Differentiation Rules

In calculus, differentiation rules are formulas that allow us to find the derivative of a function easily. They are based on the definition of the derivative and simplify the process of differentiation.

Constant Rule

The derivative of a constant function is zero. If f(x) = c, where c is a constant, then f'(x) = 0.

Power Rule

The power rule is used when differentiating functions of the form f(x) = x^n, where n is any real number. The power rule states that f'(x) = n * x^(n-1).

Product Rule

The product rule is used when differentiating the product of two functions. If f(x) = g(x) * h(x), then the derivative of f is f'(x) = g'(x) * h(x) + g(x) * h'(x).

Quotient Rule

The quotient rule is used when differentiating the quotient of two functions. If f(x) = g(x) / h(x), then the derivative of f is f'(x) = [g'(x) * h(x) - g(x) * h'(x)] / [h(x)]².

Chain Rule

The chain rule is used when differentiating the composition of two functions. If f(x) = g(h(x)), then the derivative of f is f'(x) = g'(h(x)) * h'(x).

Trigonometric Functions

The derivatives of the sine and cosine functions are: (sin(x))' = cos(x) and (cos(x))' = -sin(x). For the other trigonometric functions, their derivatives can be derived using the quotient rule.

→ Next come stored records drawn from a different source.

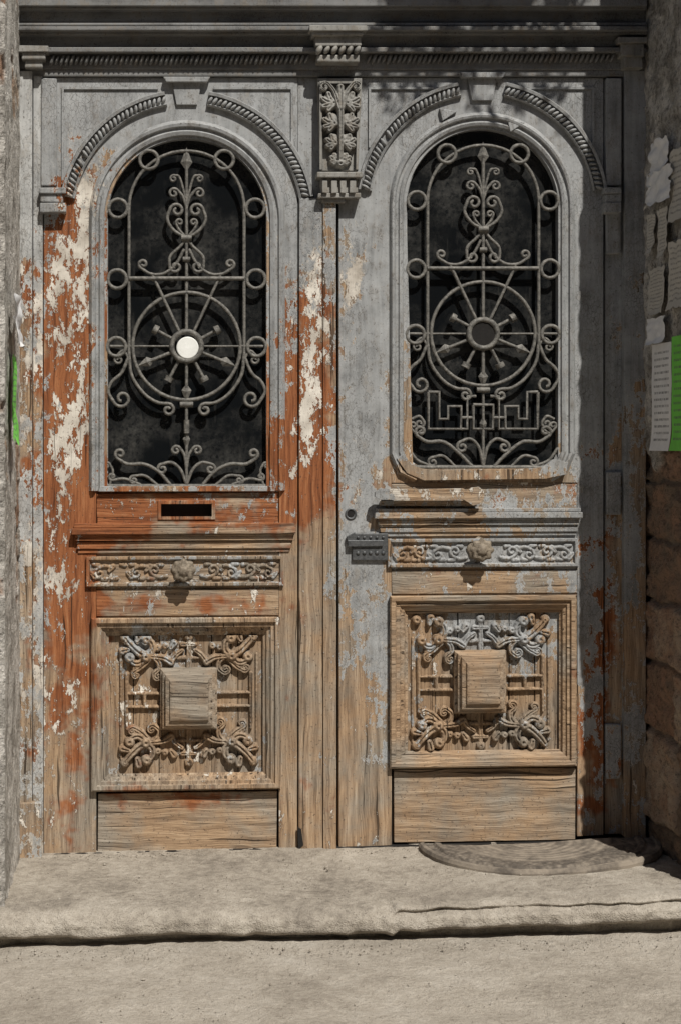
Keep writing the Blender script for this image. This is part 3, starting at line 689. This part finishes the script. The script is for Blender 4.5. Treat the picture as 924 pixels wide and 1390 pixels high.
# ================================================================ DOORMAT
def matmat():
    m,nb,b=newmat('dusty_rubber'); p=nb.pos(); q=nb.v('SUBTRACT',p,(.64,-.03,0)); L=nb.v('LENGTH',nb.v('MULTIPLY',q,(1,1.12,0)))
    rings=nb.m('SINE',nb.m('MULTIPLY',L,230)); vo=nb.vor(p,60).outputs['Distance']; n=nb.noise(p,14,5,.7)
    band=nb.m('MULTIPLY',nb.mr(L,.25,.26),nb.mr(L,.36,.37,1,0))
    h=nb.m('ADD',nb.m('MULTIPLY',rings,nb.m('SUBTRACT',.35,nb.m('MULTIPLY',band,.35))),nb.m('MULTIPLY',nb.m('MULTIPLY',vo,2.),band))
    col=nb.mix(nb.mr(nb.m('ADD',n,nb.m('MULTIPLY',h,-.10)),.35,.62),(.09,.075,.06),(.25,.21,.165))
    nb.set(b.inputs['Base Color'],col); b.inputs['Roughness'].default_value=.9; nb.set(b.inputs['Normal'],nb.bump(h,.003)); return m
def doormat():
    MR=matmat(); c=(.655,-.045); vs=[];fs=[]; NA=64
    prof=[(0,.013),(.5,.012),(.80,.012),(.82,.018),(.86,.018),(.88,.011),(.94,.011),(.955,.018),(.985,.016),(1.0,.006),(1.0,-.004)]
    for k in range(NA+1):
        a=math.pi+math.pi*k/NA
        for r,h in prof:
            x=c[0]+.40*r*math.cos(a); y=c[1]-.335*r*abs(math.sin(a))**.9
            w=.005*math.sin(x*9)+.010*max(0,math.cos(a))**6*r+.002*mn.noise(Vector((x*12,y*12,0))); sc=1+.03*math.sin(a*2+1)*r
            vs.append(Vector((x,y*sc,h+w+SL*x+S0)))
    P=len(prof)
    for k in range(NA):
        for j in range(P-1): fs.append((k*P+j,k*P+j+1,(k+1)*P+j+1,(k+1)*P+j))
    mk('doormat',vs,fs,MR,None,0,False)
doormat()
# ================================================================ NOTICES
def papermat(name,c,text=True,sc=1,ink=(.12,.12,.12)):
    m,nb,b=newmat(name); tc=nb.n('ShaderNodeUVMap'); uv=tc.outputs[0]; p=nb.pos()
    s=nb.n('ShaderNodeSeparateXYZ'); nb.set(s.inputs[0],uv)
    ln=nb.m('FRACT',nb.m('MULTIPLY',s.outputs[1],16*sc)); l=nb.m('MULTIPLY',nb.mr(ln,.45,.5),nb.mr(ln,.80,.85,1,0))
    wd=nb.noise(nb.v('MULTIPLY',uv,(60*sc,16*sc,1)),1,3,.7); l=nb.m('MULTIPLY',l,nb.mr(wd,.44,.5))
    mg=nb.m('MULTIPLY',nb.mr(s.outputs[0],.1,.12),nb.mr(s.outputs[0],.86,.88,1,0)); mg=nb.m('MULTIPLY',mg,nb.m('MULTIPLY',nb.mr(s.outputs[1],.06,.07),nb.mr(s.outputs[1],.92,.93,1,0)))
    col=nb.mix(nb.mr(nb.noise(p,20,4,.6),.3,.8,0,.5),c,tuple(q*.65 for q in c))
    if text: col=nb.mix(nb.m('MULTIPLY',nb.m('MULTIPLY',l,mg),.75),col,ink)
    nb.set(b.inputs['Base Color'],col); b.inputs['Roughness'].default_value=.8; nb.set(b.inputs['Normal'],nb.bump(nb.noise(p,30,2),.003)); return m
PW=papermat('printed_paper',(.84,.84,.83)); PG=papermat('green_paper',(.20,.66,.09)); PF=papermat('faded_paper',(.58,.55,.49),True,.8,(.2,.19,.17)); PT=papermat('torn_paper',(.85,.85,.85),False)
def notice(name,wall,a,b,r0,r1,mat,torn=0.,seed=0,off=.018):
    xw=(XR-off) if wall=='R' else (XL+off)
    yat=lambda px: D*( (xw-CX)*400)/(px-200)-D
    ya,yb=yat(a),yat(b); zf=lambda r,y:CZ+(600-r)/400*(D+y)/D; ym=(ya+yb)/2
    NX,NZ=10,18; vs=[];uv=[]
    for j in range(NZ+1):
        for i in range(NX+1):
            u,v=i/NX,j/NZ
            if torn:
                v2=.5+(v-.5)*(1-.35*torn*abs(mn.noise(Vector((u*3.1,seed,0))))*2); u2=.5+(u-.5)*(1-.35*torn*abs(mn.noise(Vector((v*4.3,seed,7))))*2)
            else: u2,v2=u,v
            y=ya+(yb-ya)*u2; z=zf(r1,ym)+(zf(r0,ym)-zf(r1,ym))*v2
            curlv=.010*max(0,(.25-v)/.25)**2+.006*max(0,u-.7)+.003*mn.noise(Vector((u*3,v*4,seed)))+torn*.022*abs(mn.noise(Vector((u*2.5,v*2.5,seed+1))))
            vs.append(Vector((xw+(-1 if wall=='R' else 1)*curlv,y,z))); uv.append((u,v))
    n=NX+1; fs=[(j*n+i,j*n+i+1,(j+1)*n+i+1,(j+1)*n+i) for j in range(NZ) for i in range(NX)]
    o=mk(name,vs,fs,mat,None,0,True,False); ul=o.data.uv_layers.new(name='UVMap')
    for lp in o.data.loops: ul.data[lp.index].uv=uv[lp.vertex_index]
    return o
notice('paper_notice','R',884,911,466,612,PW,0,1,.028)
notice('paper_notice','R',911,934,455,612,PG,0,2,.030)
notice('paper_notice','R',877,903,430,468,PT,.5,3,.034)
notice('paper_notice','R',906,930,325,420,PF,.35,4,.028)
notice('paper_notice','R',880,903,362,428,PF,.35,5,.028)
notice('paper_notice','R',882,908,188,235,PT,.8,6,.030)
notice('paper_notice','R',876,914,228,278,PT,1.0,16,.036)
notice('paper_notice','R',908,935,200,300,PF,.6,7,.028)
notice('paper_notice','R',878,890,290,345,PF,.6,8,.028)
notice('paper_notice','R',892,906,282,350,PF,.5,21,.030)
notice('paper_notice','L',22,15,480,605,PG,.8,9,.024)
notice('paper_notice','L',27,17,400,470,PT,1.,10,.028)
# ================================================================ dice painted parts and store the wear fields on their vertices
for o in POBJ:
    me=o.data; co=np.empty(len(me.vertices)*3); me.vertices.foreach_get('co',co); co=co.reshape(-1,3)
    ext=co.max(0)-co.min(0)
    if len(me.vertices)<2000 and max(ext[0],ext[2])>.05:
        bm=bmesh.new(); bm.from_mesh(me)
        for ax,st in((0,.028),(2,.035)):
            if ext[ax]<st*1.3: continue
            t=co[:,ax].min()+st*.513
            no=Vector((1,0,0)) if ax==0 else Vector((0,0,1))
            while t<co[:,ax].max()-.001:
                bmesh.ops.bisect_plane(bm,geom=bm.verts[:]+bm.edges[:]+bm.faces[:],dist=1e-5,plane_co=no*t,plane_no=no); t+=st
        bm.to_mesh(me); bm.free()
        co=np.empty(len(me.vertices)*3); me.vertices.foreach_get('co',co); co=co.reshape(-1,3)
    at=me.color_attributes.new('wear','FLOAT_COLOR','POINT'); at.data.foreach_set('color',fieldvals(co).astype(np.float32).ravel())
# ================================================================ LIGHT + CAMERA
to_sun=Vector((.385,-1,1.45)).normalized()
sd=bpy.data.lights.new('sun','SUN'); sd.energy=5.0; sd.angle=math.radians(.5); sd.color=(1,.96,.89)
so=bpy.data.objects.new('sun',sd); scene.collection.objects.link(so); so.rotation_euler=to_sun.to_track_quat('Z','Y').to_euler(); so.location=(2,-6,8)
wd=bpy.data.worlds.new('World'); scene.world=wd; wd.use_nodes=True; nt=wd.node_tree
sk=nt.nodes.new('ShaderNodeTexSky'); sk.sky_type='NISHITA'; sk.sun_disc=False
el=math.asin(to_sun.z); az=math.atan2(to_sun.x,to_sun.y); sk.sun_elevation=el; sk.sun_rotation=az
nt.links.new(sk.outputs[0],nt.nodes['Background'].inputs[0]); nt.nodes['Background'].inputs[1].default_value=.05
cam=bpy.data.cameras.new('camera'); co=bpy.data.objects.new('camera',cam); scene.collection.objects.link(co)
co.location=(CX,-D,CZ); co.rotation_euler=(math.pi/2,0,0); cam.sensor_fit='VERTICAL'; cam.sensor_height=36; cam.sensor_width=36
cam.lens=36*D/3.475; cam.shift_x=(0-CX)/3.475; cam.shift_y=(1.15-CZ)/3.475; cam.clip_end=500
scene.camera=co
scene.view_settings.view_transform='Standard'; scene.view_settings.look='None'; scene.view_settings.exposure=0
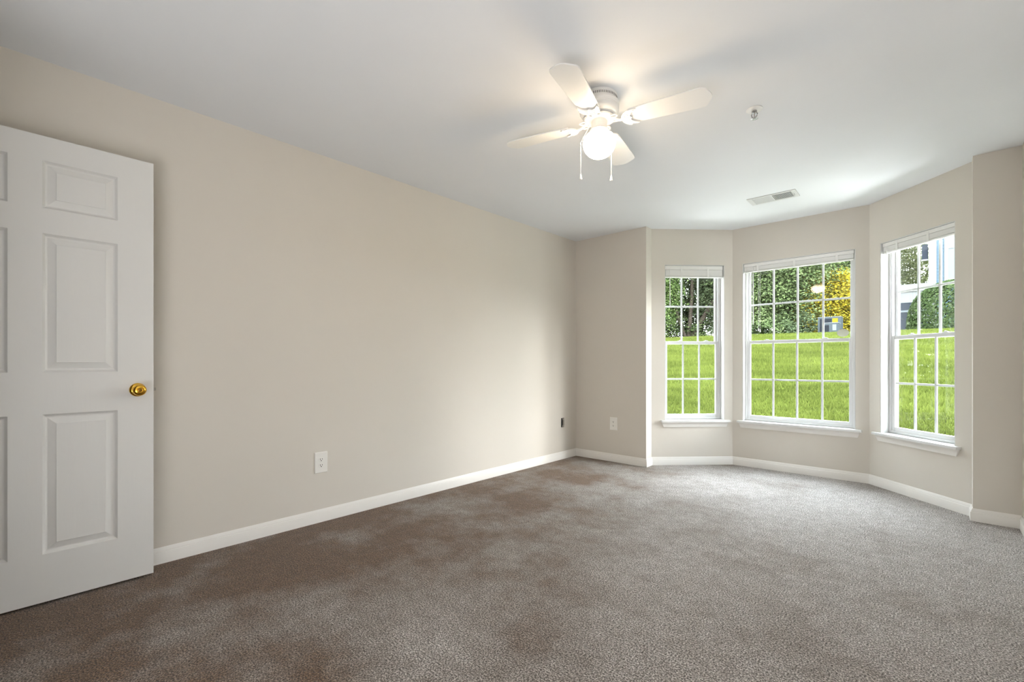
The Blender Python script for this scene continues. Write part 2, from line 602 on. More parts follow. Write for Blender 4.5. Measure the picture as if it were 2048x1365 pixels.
def window(n, wi, op, cols, label, tilt):
    s0, s1, z0, z1 = op
    M = wall_frame(wi)
    root = bpy.data.objects.new('window_%d' % n, None)
    root.empty_display_size = 0.1
    COL.objects.link(root)
    tag(root, label, 'window', kind='structure')
    root.matrix_world = M
    z0i = z0 + 0.002
    # jamb liner: painted returns of the opening
    e = 0.001
    mb = MB()
    mb.box(s0 + e, s0 + 0.006, 0.001, WT - 0.001, z0i, z1 - e)
    mb.box(s1 - 0.006, s1 - e, 0.001, WT - 0.001, z0i, z1 - e)
    mb.box(s0 + 0.006, s1 - 0.006, 0.001, WT - 0.001, z1 - 0.006, z1 - e)
    mb.build('jamb_liner', LINER, root)
    # vinyl frame
    f = 0.020
    fa, fb = 0.070, 0.136
    a0, a1, b0, b1 = s0 + 0.007, s1 - 0.007, z0 + 0.003, z1 - 0.007
    mb = MB()
    mb.box(a0, a0 + f, fa, fb, b0, b1); mb.box(a1 - f, a1, fa, fb, b0, b1)
    mb.box(a0 + f, a1 - f, fa, fb, b1 - f, b1); mb.box(a0 + f, a1 - f, fa, fb, b0, b0 + f)
    # stop beads standing proud down each jamb
    mb.box(a0 + f, a0 + f + 0.006, fa + 0.004, fa + 0.010, b0 + f, b1 - f)
    mb.box(a1 - f - 0.006, a1 - f, fa + 0.004, fa + 0.010, b0 + f, b1 - f)
    mb.build('frame', VINYL, root, bevel=0.002)
    zm = 0.5 * (z0 + z1)
    i0, i1 = a0 + f, a1 - f

    def sash(nm, y0, y1, w0, w1, st, rt, rb):
        fr = MB()
        fr.box(i0 + 0.002, i0 + st, y0, y1, w0, w1); fr.box(i1 - st, i1 - 0.002, y0, y1, w0, w1)
        fr.box(i0 + st, i1 - st, y0, y1, w1 - rt, w1); fr.box(i0 + st, i1 - st, y0, y1, w0, w0 + rb)
        so = fr.build(nm, VINYL, root, bevel=0.003)
        gx0, gx1, gz0, gz1 = i0 + st, i1 - st, w0 + rb, w1 - rt
        yc = 0.5 * (y0 + y1)
        g = MB()
        mw = 0.0085
        for k in range(1, cols):
            x = gx0 + (gx1 - gx0) * k / cols
            g.box(x - mw, x + mw, yc - 0.005, yc + 0.005, gz0, gz1)
        zc = 0.5 * (gz0 + gz1)
        for k in range(cols):
            xa = gx0 + (gx1 - gx0) * k / cols + (mw if k else 0)
            xb = gx0 + (gx1 - gx0) * (k + 1) / cols - (mw if k < cols - 1 else 0)
            g.box(xa, xb, yc - 0.005, yc + 0.005, zc - mw, zc + mw)
        g.build('muntin_grid', VINYL, so, bevel=0.002)
        p = MB()
        for y, t in ((yc - 0.0075, 0.0), (yc + 0.0075, tilt)):
            p.add([(gx0, y - t, gz0), (gx1, y + t, gz0), (gx1, y + t, gz1), (gx0, y - t, gz1)], [(0, 1, 2, 3)])
        p.build('pane', GLASS, so)
        return so, (gx0, gx1, gz0, gz1, yc)
    lo, lg = sash('lower_sash', 0.076, 0.104, b0 + f - 0.002, zm + 0.016, 0.028, 0.030, 0.034)
    up, ug = sash('upper_sash', 0.108, 0.134, zm - 0.016, b1 - f + 0.002, 0.022, 0.024, 0.030)
    # sash locks on the meeting rail, tilt latches at its ends
    w = i1 - i0
    for x in ((i0 + 0.20 * w, i0 + 0.76 * w) if cols == 4 else (i0 + 0.30 * w, i0 + 0.78 * w)):
        l = MB()
        l.box(x - 0.024, x + 0.024, 0.080, 0.100, zm + 0.0161, zm + 0.021)
        l.prism([(x - 0.010, 0.082, zm + 0.0215), (x + 0.022, 0.082, zm + 0.0215), (x + 0.020, 0.096, zm + 0.0215), (x - 0.010, 0.098, zm + 0.0215)],
                [(x - 0.008, 0.084, zm + 0.030), (x + 0.014, 0.084, zm + 0.026), (x + 0.013, 0.094, zm + 0.026), (x - 0.008, 0.096, zm + 0.030)])
        l.build('sash_lock', VINYL, lo, bevel=0.0015)
    # exterior brickmould / nailing trim
    e = MB()
    y0, y1 = WT + 0.001, WT + 0.025
    e.box(s0 - 0.06, s0, y0, y1, z0 - 0.05, z1 + 0.06); e.box(s1, s1 + 0.06, y0, y1, z0 - 0.05, z1 + 0.06)
    e.box(s0, s1, y0, y1, z1, z1 + 0.06); e.box(s0, s1, y0, y1, z0 - 0.05, z0)
    e.build('exterior_trim', HOUSE_WHITE, root)
    # stool with horns and apron
    st = MB()
    t0, t1 = z0 - 0.0175, z0 + 0.0015
    st.box(s0 - 0.045, s1 + 0.045, -0.042, -0.001, t0, t1)
    st.box(s0 + 0.001, s1 - 0.001, -0.001, 0.0695, z0 + 0.0001, t1)
    st.build('sill', LINER, root, bevel=0.005, seg=3)
    ap = MB()
    pr = [(-0.001, 0.0), (-0.010, 0.0), (-0.011, 0.010), (-0.0125, 0.028), (-0.016, 0.036), (-0.020, 0.040), (-0.024, 0.048), (-0.026, 0.052), (-0.001, 0.052)]
    L = [(s0 - 0.016 - 0.35 * h, y, t0 - 0.0525 + h) for y, h in pr]
    R = [(s1 + 0.016 + 0.35 * h, y, t0 - 0.0525 + h) for y, h in pr]
    ap.prism(L, R)
    ap.build('apron', TRIM, root, smooth=30)
    return root, M, ug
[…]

Exponential and Logarithm Functions

The derivative of the natural exponential function is (e^x)' = e^x. The derivative of the natural logarithm function is (ln(x))' = 1/x. For other exponential and logarithm functions, their derivatives can be calculated using the chain rule.

These rules form the basis for differentiating a wide variety of functions. By combining these rules, it's possible to compute the derivatives of complex functions efficiently.